◆ Task description
Search the material for the string "from", then return every line where it is found.
......
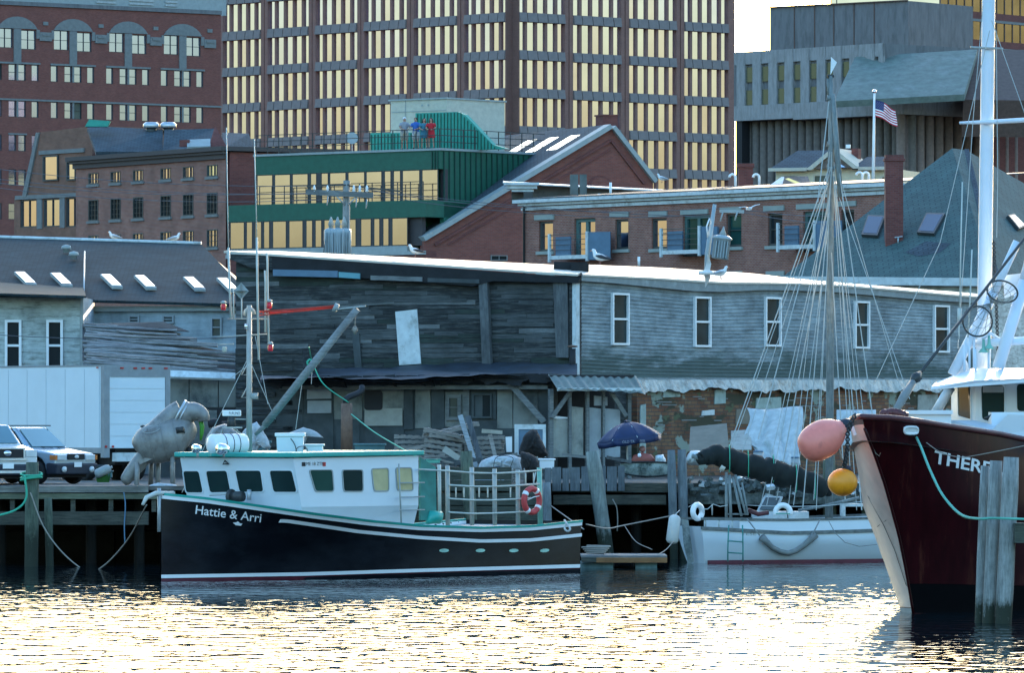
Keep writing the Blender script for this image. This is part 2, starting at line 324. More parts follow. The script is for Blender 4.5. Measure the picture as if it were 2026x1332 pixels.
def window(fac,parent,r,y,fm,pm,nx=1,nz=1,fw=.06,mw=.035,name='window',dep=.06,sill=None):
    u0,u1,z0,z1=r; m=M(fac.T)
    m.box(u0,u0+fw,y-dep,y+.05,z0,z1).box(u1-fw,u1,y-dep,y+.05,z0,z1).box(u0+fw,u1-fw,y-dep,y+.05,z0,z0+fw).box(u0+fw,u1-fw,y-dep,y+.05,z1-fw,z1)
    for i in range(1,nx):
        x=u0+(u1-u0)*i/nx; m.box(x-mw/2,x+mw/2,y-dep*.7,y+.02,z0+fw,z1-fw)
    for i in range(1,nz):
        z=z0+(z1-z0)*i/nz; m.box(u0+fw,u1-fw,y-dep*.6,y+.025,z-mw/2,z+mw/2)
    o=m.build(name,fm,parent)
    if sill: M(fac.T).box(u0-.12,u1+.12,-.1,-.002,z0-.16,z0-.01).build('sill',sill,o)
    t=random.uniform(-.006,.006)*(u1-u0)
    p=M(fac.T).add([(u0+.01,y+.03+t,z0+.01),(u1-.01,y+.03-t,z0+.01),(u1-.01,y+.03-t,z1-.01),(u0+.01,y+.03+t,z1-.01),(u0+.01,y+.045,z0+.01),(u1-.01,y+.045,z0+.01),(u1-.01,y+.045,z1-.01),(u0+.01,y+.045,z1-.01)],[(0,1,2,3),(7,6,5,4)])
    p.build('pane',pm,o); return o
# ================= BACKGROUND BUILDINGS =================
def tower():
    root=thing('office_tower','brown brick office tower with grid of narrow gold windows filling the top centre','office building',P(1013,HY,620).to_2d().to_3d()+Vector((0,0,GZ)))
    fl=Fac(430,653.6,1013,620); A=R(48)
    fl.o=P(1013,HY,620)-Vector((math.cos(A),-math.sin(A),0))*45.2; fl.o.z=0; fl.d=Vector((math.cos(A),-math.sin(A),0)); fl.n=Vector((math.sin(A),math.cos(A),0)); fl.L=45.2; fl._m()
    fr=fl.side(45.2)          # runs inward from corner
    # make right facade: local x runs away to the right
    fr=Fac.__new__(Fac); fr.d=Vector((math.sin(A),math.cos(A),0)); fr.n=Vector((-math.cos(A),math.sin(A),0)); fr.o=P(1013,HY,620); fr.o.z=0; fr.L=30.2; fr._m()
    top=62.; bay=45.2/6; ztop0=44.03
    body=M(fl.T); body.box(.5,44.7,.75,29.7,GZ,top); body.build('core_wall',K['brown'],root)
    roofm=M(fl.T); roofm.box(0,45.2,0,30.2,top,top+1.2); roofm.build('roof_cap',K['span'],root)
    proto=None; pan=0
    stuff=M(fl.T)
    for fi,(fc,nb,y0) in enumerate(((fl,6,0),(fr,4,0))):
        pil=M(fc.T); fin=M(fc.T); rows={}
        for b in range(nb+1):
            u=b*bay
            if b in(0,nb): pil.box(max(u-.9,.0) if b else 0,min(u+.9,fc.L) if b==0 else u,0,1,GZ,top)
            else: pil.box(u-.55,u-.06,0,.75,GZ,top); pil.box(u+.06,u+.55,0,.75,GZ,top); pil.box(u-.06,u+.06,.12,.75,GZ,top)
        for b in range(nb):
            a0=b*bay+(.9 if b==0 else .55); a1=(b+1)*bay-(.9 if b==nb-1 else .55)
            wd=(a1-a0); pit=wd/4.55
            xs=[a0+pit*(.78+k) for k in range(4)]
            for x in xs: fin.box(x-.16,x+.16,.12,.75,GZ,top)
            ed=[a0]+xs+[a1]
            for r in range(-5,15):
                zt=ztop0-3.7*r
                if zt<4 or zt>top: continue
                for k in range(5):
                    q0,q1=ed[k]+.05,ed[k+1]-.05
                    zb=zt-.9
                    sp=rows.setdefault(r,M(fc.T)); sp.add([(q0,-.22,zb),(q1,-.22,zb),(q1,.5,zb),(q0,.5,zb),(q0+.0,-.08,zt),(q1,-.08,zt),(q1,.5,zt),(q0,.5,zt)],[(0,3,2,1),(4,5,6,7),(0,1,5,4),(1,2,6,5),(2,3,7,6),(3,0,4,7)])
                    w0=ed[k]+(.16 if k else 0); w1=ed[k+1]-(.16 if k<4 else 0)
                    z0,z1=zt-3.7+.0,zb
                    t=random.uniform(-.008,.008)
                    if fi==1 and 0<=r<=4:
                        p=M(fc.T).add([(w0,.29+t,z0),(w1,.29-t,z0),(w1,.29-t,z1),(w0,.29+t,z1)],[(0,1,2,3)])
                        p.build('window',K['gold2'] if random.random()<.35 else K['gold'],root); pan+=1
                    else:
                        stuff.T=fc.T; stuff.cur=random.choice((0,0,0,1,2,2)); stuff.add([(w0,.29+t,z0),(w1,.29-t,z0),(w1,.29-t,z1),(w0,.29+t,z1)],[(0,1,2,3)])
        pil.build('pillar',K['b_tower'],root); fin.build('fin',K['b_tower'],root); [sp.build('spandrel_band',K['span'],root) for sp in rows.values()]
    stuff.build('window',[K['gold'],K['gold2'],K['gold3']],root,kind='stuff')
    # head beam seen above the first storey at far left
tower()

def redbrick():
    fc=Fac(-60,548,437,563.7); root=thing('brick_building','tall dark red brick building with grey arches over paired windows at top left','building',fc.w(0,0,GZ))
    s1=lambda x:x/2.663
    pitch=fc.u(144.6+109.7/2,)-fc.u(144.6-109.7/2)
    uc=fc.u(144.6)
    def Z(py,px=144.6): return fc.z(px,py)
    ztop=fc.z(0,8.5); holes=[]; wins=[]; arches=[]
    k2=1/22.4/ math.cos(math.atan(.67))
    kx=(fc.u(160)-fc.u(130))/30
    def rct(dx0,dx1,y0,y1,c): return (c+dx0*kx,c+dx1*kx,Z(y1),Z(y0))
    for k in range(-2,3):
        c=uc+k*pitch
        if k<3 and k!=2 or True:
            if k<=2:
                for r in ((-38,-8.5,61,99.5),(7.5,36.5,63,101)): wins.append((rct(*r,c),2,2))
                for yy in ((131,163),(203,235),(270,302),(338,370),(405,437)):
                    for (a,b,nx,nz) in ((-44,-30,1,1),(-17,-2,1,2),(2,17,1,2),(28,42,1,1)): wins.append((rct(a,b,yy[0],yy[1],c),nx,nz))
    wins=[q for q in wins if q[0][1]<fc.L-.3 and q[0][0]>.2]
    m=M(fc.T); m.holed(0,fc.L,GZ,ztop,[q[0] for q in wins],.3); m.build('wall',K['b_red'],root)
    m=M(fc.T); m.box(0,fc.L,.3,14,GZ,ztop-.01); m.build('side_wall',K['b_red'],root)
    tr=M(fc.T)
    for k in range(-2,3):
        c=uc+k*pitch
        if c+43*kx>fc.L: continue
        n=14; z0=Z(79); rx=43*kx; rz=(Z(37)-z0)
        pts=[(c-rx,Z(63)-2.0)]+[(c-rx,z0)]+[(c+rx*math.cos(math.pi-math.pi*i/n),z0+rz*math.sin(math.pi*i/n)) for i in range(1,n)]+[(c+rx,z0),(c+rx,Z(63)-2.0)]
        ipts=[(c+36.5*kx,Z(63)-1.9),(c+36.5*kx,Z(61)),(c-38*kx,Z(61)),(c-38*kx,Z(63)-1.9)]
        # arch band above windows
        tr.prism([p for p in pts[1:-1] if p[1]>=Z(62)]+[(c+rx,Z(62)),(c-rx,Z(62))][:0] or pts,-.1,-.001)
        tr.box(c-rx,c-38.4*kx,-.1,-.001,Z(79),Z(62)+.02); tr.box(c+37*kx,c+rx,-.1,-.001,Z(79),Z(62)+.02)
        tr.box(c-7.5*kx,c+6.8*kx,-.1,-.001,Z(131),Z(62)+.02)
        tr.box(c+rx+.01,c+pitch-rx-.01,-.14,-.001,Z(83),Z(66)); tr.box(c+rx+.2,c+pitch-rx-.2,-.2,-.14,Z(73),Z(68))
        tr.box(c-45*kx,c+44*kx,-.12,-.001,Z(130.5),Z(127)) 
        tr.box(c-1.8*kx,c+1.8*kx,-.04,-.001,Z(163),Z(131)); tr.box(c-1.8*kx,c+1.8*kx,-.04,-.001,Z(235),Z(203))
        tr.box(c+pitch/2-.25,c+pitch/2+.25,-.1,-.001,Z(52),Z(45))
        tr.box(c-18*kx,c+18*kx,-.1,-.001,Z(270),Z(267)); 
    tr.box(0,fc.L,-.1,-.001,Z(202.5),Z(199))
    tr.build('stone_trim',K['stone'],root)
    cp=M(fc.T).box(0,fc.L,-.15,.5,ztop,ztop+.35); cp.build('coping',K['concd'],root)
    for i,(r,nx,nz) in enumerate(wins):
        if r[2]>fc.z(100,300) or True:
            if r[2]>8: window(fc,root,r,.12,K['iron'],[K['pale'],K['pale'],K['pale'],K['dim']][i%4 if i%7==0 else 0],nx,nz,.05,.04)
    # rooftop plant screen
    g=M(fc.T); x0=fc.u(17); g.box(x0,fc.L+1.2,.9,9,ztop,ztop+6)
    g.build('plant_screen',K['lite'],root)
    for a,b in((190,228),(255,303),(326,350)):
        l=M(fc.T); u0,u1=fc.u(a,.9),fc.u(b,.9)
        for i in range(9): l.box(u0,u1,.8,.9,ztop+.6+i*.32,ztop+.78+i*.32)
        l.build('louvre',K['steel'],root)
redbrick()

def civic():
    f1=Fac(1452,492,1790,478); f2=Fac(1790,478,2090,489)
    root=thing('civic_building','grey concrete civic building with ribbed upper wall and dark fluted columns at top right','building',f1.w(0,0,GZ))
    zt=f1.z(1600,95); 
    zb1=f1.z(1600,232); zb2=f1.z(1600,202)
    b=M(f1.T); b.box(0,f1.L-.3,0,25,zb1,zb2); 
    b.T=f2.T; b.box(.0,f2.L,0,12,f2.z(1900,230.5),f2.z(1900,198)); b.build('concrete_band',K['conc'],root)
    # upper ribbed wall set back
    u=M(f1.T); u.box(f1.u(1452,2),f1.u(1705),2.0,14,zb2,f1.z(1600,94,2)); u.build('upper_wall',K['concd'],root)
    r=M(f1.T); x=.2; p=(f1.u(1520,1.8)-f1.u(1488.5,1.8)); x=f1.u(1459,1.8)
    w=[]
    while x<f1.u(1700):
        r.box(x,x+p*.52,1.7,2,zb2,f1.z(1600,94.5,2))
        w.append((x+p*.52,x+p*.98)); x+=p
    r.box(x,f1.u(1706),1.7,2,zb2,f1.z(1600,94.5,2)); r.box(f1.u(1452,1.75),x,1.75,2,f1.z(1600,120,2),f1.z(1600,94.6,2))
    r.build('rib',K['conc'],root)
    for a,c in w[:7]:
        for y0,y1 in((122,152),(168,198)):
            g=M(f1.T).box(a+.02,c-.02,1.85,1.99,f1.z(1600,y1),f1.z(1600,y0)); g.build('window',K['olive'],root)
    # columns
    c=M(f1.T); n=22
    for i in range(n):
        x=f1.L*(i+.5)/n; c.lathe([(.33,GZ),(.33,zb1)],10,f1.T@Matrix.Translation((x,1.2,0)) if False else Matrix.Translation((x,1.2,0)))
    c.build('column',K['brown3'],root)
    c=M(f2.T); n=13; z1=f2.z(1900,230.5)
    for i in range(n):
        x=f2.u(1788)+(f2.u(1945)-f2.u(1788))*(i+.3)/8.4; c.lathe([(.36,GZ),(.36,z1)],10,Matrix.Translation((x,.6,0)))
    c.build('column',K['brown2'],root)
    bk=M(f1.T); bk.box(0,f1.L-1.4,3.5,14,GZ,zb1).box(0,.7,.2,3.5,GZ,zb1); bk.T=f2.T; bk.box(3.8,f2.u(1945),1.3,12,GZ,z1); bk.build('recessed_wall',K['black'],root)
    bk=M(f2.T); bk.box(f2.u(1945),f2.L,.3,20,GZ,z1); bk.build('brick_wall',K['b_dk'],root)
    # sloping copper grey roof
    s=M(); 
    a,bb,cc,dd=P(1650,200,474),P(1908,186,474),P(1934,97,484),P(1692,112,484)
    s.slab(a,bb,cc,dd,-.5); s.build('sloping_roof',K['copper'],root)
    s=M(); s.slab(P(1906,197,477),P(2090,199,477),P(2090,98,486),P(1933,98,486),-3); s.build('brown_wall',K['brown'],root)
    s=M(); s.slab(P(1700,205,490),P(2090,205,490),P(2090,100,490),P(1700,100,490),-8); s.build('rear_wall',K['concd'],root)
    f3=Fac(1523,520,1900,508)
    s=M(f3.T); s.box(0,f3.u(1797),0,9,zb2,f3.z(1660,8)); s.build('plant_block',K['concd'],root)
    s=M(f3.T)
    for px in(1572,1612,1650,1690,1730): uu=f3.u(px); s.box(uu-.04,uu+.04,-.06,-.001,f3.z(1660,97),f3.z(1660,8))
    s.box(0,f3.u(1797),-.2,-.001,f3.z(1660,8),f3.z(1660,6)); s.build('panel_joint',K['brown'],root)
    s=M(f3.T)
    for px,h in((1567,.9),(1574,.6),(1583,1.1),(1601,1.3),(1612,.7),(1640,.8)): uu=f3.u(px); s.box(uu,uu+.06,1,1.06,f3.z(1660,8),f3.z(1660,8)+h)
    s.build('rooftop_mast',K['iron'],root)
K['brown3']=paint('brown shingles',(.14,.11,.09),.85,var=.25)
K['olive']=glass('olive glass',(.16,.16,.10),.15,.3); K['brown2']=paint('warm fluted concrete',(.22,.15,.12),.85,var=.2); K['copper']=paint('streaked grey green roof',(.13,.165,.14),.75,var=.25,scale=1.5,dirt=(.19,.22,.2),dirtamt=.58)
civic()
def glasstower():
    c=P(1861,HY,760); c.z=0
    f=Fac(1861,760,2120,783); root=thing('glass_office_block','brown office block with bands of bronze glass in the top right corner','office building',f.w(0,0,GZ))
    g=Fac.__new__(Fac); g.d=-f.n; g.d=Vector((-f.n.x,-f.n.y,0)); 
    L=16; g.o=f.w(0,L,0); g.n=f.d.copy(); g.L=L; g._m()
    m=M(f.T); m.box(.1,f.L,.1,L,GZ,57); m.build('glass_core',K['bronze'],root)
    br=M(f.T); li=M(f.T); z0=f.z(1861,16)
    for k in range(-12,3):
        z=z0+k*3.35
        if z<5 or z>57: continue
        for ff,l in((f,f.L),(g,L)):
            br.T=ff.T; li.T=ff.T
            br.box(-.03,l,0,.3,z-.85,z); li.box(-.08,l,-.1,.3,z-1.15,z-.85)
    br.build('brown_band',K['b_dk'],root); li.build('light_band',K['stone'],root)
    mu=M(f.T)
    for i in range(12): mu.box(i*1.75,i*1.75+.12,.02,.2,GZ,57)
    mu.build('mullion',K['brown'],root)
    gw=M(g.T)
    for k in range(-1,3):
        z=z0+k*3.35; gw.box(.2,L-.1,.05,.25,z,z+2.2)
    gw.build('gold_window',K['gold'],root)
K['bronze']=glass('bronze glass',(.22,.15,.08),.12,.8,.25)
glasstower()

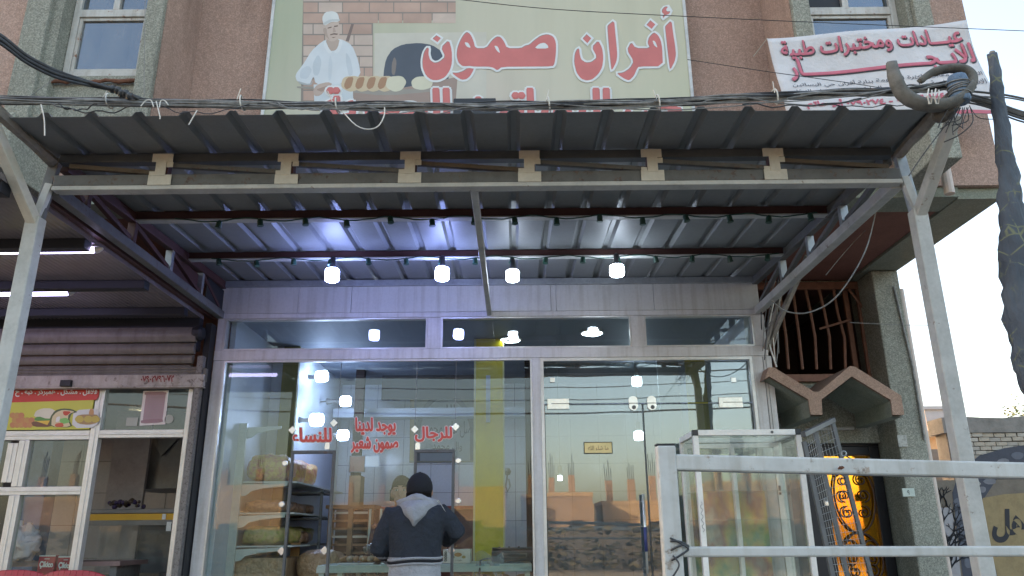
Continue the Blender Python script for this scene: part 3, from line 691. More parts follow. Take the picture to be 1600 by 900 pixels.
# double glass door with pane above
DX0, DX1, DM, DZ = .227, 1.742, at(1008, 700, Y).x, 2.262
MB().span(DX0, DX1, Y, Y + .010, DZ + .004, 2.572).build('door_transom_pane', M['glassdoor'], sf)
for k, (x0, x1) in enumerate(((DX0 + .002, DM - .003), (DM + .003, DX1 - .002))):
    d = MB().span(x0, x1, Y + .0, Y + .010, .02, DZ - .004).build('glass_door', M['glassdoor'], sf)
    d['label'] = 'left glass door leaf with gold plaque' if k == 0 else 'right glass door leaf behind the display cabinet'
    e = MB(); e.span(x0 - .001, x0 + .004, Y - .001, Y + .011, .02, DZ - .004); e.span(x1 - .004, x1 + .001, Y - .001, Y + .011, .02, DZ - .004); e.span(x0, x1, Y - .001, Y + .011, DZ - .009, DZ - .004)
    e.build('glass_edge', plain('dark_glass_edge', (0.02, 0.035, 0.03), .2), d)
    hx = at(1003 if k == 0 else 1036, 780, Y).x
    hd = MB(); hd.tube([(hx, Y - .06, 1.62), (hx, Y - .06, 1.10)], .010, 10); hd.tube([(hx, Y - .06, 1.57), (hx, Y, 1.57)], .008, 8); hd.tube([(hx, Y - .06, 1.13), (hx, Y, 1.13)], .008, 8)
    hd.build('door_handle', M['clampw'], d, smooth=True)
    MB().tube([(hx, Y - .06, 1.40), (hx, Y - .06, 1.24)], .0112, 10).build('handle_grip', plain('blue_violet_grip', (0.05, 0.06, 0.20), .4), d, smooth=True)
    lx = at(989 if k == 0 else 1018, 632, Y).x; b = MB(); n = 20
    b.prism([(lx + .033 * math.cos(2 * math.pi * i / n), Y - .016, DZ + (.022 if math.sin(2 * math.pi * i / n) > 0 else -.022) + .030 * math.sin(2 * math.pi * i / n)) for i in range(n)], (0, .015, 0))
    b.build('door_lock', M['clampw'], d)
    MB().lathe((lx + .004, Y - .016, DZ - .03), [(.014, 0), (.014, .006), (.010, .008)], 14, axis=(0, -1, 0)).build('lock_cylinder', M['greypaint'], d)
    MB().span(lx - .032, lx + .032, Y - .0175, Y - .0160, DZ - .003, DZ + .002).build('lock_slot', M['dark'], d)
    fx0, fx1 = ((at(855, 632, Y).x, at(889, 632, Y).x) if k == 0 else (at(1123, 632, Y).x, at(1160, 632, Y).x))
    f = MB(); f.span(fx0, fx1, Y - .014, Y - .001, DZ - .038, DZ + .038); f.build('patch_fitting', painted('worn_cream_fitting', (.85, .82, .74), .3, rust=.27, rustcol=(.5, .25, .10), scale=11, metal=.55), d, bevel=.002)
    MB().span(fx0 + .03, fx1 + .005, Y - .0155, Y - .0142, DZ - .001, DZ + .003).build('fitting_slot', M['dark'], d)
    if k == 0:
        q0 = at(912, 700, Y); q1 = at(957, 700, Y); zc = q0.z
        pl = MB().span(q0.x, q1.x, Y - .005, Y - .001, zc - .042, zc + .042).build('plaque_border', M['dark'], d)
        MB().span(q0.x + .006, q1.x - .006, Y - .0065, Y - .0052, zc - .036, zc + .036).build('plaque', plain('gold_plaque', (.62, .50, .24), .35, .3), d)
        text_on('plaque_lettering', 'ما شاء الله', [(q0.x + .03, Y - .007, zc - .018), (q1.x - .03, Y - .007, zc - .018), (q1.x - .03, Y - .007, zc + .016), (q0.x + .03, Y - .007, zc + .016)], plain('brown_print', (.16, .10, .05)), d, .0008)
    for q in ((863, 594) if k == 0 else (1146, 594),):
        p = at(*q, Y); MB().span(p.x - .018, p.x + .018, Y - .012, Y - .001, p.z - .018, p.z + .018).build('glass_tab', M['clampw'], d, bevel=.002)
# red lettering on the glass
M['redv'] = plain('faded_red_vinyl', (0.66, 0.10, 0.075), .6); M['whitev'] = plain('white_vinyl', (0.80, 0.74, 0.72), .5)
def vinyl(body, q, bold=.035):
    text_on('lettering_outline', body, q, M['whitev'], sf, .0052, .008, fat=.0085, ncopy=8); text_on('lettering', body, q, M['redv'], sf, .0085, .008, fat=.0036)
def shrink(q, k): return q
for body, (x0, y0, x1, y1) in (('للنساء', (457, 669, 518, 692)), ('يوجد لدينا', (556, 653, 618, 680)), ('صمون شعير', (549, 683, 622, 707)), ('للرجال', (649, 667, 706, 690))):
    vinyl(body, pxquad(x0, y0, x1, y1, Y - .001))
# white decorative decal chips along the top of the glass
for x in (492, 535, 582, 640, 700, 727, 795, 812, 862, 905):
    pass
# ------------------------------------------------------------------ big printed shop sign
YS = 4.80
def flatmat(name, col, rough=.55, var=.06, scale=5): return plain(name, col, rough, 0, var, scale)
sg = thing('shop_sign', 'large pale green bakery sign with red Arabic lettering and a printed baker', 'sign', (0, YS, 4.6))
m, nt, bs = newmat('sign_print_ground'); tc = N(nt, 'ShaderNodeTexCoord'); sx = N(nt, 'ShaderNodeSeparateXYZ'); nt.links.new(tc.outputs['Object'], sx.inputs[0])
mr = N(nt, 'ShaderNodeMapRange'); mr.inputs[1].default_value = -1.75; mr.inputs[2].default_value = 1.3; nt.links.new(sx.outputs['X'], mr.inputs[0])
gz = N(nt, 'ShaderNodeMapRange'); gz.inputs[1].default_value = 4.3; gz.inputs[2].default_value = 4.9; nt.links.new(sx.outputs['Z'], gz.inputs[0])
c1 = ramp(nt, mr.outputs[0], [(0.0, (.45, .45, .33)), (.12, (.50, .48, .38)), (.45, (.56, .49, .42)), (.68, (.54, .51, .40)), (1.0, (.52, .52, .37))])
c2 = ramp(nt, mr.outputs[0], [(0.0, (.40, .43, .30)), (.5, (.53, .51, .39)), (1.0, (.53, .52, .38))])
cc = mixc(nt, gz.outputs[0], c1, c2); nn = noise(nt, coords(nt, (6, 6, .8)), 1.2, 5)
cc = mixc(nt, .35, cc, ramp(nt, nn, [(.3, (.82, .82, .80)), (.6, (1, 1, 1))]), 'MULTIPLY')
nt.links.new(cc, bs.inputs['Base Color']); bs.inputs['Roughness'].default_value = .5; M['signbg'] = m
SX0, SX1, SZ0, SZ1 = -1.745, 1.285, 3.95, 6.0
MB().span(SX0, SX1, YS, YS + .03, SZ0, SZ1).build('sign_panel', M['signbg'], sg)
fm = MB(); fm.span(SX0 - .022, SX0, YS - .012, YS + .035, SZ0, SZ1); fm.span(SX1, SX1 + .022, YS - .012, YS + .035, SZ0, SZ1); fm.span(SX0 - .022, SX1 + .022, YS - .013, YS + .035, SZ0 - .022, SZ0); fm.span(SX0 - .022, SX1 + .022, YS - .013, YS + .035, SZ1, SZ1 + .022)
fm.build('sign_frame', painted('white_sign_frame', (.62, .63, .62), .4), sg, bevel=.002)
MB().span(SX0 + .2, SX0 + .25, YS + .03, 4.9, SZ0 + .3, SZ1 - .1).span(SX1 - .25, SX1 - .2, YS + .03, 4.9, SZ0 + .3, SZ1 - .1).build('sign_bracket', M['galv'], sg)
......
◆ Correct result
    fr=fl.side(45.2)          # runs inward from corner
Continue the Blender Python script for this scene: part 3, from line 691. More parts follow. Take the picture to be 1600 by 900 pixels.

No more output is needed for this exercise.